The lender had withdrawn at the beginning of August after funding issues affected its primary backer, Investec – a situation which also forced Unity Home Loans out of the market.
However, Infinity has secured a line of credit and has begun lending again, although Matt Gilmour, chief executive of Infinity Mortgages, insisted the entire industry was not yet out of the woods.
He said: “Contrary to widespread speculation, we are back. I’m delighted to announce that we have secured funding for a new range. The past few weeks have been incredibly difficult and I thank our loyal customers for their messages of support.

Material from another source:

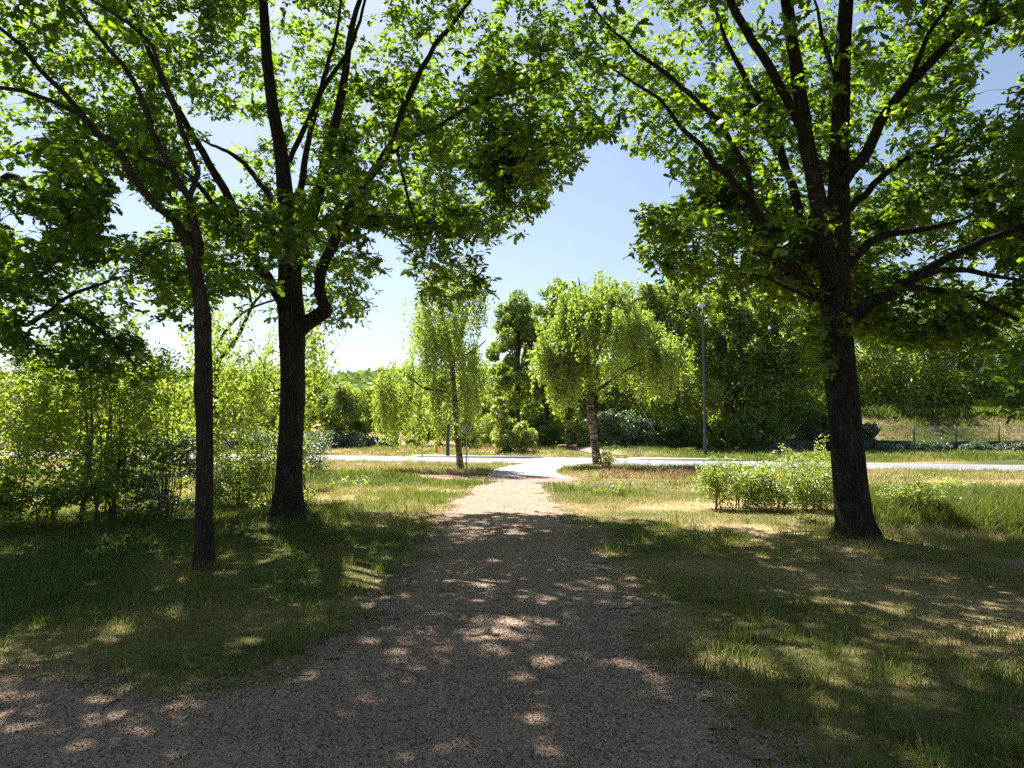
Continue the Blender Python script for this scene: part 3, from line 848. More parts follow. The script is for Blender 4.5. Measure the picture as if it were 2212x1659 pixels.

“There remains little sign of the global financial markets returning to normality. As a lending community we need to be very careful in the short to medium term to ensure that business written remains attractive to capital markets investors given experiences in the US.”
Infinity has launched a super-prime range which starts at 7.99 per cent for a two-year fix, available to 95 per cent loan-to-value and allows discharged bankruptcies and satisfied Individual Voluntary Arrangements in the last six years.
There are no higher lending charges and a debt-to-income ratio up to 45 per cent exists.
David Mead, managing director of Flexible-mortgage.net, said: “Brokers will welcome Infinity back to the market and it will give more choice to consumers. However, some brokers may treat it with a degree of caution at first.”